Kevin Drum, responding to Jonah Goldberg‘s argument that George Packer‘s “The Fall of Conservatism” erroneously conflates conservatism with the Republican Party, retorts:
No political ideology lives in isolation. We judge communism by how Mao and Stalin implemented it, we judge 60s-era liberalism by how LBJ and the Democratic Party implemented it, and we judge social democracy by how Western Europe has implemented it. That’s how you judge movements: by how their real-life adherents put them into practice, not by reference to a utopian vision of how they should be implemented if only we lived in the best of all possible worlds.
Nonetheless, now that the Republican Party has been brought low, an awful lot of conservatives are jumping ship, claiming that it really doesn’t represent them at all. But look: when the GOP made common cause with evangelical extremists, conservatives cheered. When the GOP accepted Grover Norquist’s tax jihad as sacred writ, conservatives cheered. When Newt Gingrich and Tom DeLay all but declared the GOP the party of corporate welfare, conservatives cheered. When George Bush declared war on the Middle East, conservatives cheered. Somehow Burke never really entered the discussion. But now that it turns out these positions have been pretty much played out, Burke is back in and Karl Rove is out. That’s just a little too convenient.

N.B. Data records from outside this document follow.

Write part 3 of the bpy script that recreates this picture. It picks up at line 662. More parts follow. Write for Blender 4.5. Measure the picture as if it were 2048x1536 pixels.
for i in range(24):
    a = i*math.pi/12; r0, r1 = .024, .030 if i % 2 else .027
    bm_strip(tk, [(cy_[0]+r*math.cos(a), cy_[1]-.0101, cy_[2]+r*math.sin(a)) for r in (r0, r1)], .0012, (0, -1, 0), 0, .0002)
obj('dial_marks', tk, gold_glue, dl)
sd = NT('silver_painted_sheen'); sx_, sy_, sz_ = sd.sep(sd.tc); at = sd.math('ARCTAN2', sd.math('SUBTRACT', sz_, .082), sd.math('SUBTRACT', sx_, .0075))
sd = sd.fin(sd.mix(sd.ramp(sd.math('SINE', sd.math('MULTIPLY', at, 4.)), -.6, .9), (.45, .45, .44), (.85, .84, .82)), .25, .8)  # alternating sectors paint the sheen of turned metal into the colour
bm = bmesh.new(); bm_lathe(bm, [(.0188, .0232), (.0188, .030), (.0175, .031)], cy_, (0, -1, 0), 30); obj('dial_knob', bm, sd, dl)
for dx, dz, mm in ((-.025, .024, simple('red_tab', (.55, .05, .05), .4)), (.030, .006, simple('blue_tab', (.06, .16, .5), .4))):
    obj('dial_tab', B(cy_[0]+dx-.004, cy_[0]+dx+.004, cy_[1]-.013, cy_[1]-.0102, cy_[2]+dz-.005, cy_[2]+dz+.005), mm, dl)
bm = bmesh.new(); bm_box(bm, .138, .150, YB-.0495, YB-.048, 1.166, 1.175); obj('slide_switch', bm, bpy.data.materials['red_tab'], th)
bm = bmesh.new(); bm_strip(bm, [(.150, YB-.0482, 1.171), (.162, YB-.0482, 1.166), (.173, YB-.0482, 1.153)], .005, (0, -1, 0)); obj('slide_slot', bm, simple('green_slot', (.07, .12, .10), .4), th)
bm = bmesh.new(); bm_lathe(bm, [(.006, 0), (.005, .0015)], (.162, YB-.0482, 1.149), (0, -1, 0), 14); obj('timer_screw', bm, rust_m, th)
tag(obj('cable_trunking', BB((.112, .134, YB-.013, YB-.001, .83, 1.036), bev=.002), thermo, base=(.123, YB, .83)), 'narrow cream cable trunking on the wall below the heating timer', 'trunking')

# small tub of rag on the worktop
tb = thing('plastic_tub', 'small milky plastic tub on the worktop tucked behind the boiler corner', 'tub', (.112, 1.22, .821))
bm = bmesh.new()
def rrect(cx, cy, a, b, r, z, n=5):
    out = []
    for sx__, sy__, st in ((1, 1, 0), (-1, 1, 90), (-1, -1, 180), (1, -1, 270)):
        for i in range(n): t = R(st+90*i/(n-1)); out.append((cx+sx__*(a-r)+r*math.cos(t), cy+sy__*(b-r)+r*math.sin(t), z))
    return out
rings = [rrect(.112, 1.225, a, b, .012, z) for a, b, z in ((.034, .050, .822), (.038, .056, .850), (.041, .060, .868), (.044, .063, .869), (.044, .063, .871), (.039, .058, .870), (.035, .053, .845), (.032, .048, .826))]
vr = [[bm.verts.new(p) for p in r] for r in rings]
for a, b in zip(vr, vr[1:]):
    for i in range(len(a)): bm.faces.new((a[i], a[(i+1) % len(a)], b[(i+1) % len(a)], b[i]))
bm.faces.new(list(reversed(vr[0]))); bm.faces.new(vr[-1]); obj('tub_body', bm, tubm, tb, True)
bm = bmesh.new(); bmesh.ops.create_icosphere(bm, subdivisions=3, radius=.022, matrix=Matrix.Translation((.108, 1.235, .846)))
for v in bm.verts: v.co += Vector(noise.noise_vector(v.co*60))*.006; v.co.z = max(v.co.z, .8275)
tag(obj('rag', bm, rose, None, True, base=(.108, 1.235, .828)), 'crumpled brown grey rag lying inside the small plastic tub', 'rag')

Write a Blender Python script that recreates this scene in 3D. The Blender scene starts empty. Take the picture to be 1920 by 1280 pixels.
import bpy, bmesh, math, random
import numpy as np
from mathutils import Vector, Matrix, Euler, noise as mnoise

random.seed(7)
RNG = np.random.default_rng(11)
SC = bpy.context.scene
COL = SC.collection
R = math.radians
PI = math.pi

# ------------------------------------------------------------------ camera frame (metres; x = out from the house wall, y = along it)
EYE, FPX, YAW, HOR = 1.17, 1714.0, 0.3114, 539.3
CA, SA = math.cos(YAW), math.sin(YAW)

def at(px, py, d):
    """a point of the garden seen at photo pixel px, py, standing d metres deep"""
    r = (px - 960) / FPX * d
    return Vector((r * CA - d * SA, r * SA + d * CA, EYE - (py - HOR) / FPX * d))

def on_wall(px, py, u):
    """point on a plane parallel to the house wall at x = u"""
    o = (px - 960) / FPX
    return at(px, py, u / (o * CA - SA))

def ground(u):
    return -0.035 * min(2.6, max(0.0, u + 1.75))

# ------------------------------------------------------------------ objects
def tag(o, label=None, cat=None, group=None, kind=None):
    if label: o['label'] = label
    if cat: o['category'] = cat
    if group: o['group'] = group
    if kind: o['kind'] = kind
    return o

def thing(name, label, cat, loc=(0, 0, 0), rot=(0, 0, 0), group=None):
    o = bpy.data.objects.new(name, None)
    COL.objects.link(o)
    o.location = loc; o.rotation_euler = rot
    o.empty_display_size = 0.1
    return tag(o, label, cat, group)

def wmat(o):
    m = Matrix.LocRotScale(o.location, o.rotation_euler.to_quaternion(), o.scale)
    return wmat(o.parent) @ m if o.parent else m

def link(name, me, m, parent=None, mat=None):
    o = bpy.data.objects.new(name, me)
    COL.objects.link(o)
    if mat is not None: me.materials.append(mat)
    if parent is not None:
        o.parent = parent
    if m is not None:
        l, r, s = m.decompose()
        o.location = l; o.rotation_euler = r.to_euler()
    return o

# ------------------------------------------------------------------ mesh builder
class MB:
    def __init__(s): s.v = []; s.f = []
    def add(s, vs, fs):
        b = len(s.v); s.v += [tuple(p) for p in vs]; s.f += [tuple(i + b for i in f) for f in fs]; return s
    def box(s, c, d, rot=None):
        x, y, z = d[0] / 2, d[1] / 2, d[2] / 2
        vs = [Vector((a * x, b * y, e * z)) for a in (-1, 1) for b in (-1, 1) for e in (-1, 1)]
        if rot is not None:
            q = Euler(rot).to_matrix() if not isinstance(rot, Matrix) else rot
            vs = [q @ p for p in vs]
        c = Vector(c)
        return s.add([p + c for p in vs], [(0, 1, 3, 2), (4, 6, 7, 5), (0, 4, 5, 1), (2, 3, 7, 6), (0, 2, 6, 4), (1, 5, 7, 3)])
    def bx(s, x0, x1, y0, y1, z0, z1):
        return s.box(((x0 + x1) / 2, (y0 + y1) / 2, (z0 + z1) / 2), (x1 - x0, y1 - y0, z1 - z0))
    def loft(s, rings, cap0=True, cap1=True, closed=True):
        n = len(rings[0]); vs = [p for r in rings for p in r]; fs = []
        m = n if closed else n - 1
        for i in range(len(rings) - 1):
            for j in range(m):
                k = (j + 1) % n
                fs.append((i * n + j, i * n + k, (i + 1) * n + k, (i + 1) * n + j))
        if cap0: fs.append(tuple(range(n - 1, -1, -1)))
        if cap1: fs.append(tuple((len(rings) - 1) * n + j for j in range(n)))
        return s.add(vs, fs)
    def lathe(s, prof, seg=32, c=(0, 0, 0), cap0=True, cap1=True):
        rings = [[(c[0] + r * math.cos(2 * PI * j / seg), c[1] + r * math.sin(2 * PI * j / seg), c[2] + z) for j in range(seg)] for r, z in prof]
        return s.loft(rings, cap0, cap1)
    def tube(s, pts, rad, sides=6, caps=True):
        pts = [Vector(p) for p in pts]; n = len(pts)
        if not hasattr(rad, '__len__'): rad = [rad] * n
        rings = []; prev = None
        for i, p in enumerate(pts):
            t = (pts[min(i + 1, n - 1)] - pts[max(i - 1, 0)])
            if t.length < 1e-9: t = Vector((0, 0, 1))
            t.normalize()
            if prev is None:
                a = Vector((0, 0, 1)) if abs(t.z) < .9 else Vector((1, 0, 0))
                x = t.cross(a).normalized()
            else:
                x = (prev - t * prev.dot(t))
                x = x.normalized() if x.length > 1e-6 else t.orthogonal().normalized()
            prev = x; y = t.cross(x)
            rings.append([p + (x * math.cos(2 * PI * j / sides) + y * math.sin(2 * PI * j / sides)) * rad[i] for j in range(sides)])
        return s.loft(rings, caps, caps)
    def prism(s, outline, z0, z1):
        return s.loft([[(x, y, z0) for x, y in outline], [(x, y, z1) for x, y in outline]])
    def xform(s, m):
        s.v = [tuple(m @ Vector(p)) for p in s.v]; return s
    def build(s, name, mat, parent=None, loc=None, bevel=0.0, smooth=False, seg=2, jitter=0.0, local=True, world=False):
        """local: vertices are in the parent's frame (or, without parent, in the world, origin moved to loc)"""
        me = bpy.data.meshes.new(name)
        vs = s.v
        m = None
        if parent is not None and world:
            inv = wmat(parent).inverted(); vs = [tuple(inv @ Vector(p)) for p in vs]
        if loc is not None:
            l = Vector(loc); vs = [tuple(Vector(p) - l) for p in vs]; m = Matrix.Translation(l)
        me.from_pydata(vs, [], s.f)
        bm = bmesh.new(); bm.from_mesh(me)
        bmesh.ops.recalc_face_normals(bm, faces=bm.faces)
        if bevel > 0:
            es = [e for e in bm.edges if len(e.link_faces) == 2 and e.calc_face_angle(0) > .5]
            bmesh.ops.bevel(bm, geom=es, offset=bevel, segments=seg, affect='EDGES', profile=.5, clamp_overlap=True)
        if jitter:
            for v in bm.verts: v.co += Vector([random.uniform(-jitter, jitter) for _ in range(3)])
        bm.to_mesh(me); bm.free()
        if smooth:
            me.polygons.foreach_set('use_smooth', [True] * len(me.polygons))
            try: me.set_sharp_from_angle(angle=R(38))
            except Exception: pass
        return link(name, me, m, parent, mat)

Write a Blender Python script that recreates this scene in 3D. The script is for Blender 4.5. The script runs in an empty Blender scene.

That’s exactly right. Especially when, in the same three-paragraph piece, Goldberg does exactly what he accuses Packer of: “[L]ast I checked liberals are not exactly churning out a lot of policy brilliance either. Their rising fortune has almost entirely to do with the political failures of the GOP and the natural cyclical nature of politics generally.”
Goldberg, incidentally, hits the nail on the head with that one. Even though Democrats control Congress again, the American people have been trained to view both history and current events in presidential cycles. We’re in a down cycle right now so, naturally, George W. Bush and, by extension, the Republican Party, get the blame and the opposition party’s calls for change naturally have tremendous appeal.
It’s true, too, that there’s not a perfect overlap between conservative/Republican and liberal/Democrat, although it’s much closer now than it was even ten or twenty years ago. For example, the highly touted Democratic pickups in recent special elections were achieved by finding conservative candidates to wear the Democrat label. Still, the parties, especially the Republicans, brand themselves by their ideology. (The Democrats have shied away from “liberal” in recent years, as Ronald Reagan successfully turned that into an epithet. But they’re still selling the same soap in a “progressive” wrapper.)
Modern American conservatism is a strange coalition between social conservatives motivated by a fear that they’re losing the cultural wars, national security hawks of various stripes, and economic libertarians. With the right standard bearer and set of external circumstances, that’s a winning message at the presidential level. All three groups are necessary for Republicans to win in the Electoral College even though they (especially the first and third group) tend not to like each other very much.
The social conservatives are in the most trouble of the three groups. First trimester abortion will never be illegal; indeed, the ability to terminate pregnancy safely at home will continue to increase, making it a moot point. Homosexuality is rapidly mainstreaming and gay marriage will achieve the status of interracial marriage through some combination of judicial action and social change within the next 10-15 years. Women’s equality is long established now, with the remaining battles taking place over relatively small issues. Prayer in school is a dead issue. It’s not clear what’s left, really, of the movement as it existed when Ronald Reagan was its secular standard bearer.
The economic libertarians continue to carry the day on the macro level but lose on the margins. Institutionally, rent-seeking behavior is all but impossible to eliminate. And, as Kevin suggests, we’re near the end of the days where calling for tax cuts is a sure-fire winner. Not because people don’t like low taxes, incidentally, but because, relatively speaking, we already have them. Cutting the top marginal rate from 90 to 70 to 35 all make sense. It’s hard to morally justify confiscating the lion’s share of a person’s income, regardless of their ability to pay. But arguing about the difference between 35 and 33 just isn’t very sexy. And the demand for government programs is increasing, not decreasing, and somebody has to pay for it.
Despite the incredible unpopularity of the Iraq War, the hawks are in the best shape. They dominate both parties, with the difference being what the legitimate reasons for military intervention are. And even that difference has been blurred with the rise of the neocons and their “national greatness” agenda. Rhetorically, it’s light years from the liberal interventionists; practically, they’re all but identical.
All that said, I’d put the odds at John McCain nonetheless winning the presidency in November at something like 40:60. He’s fighting an uphill battle because of Bush, the war, his age, and Obama’s enormous personal charm and charisma. Despite many conservatives’ distaste for him, McCain will run under the conservative banner and sell soft versions of all three pieces of the movement. The fear of further losses under Obama will motivate an enormous number of people but McCain will need some help from external events for that to be enough this go-round.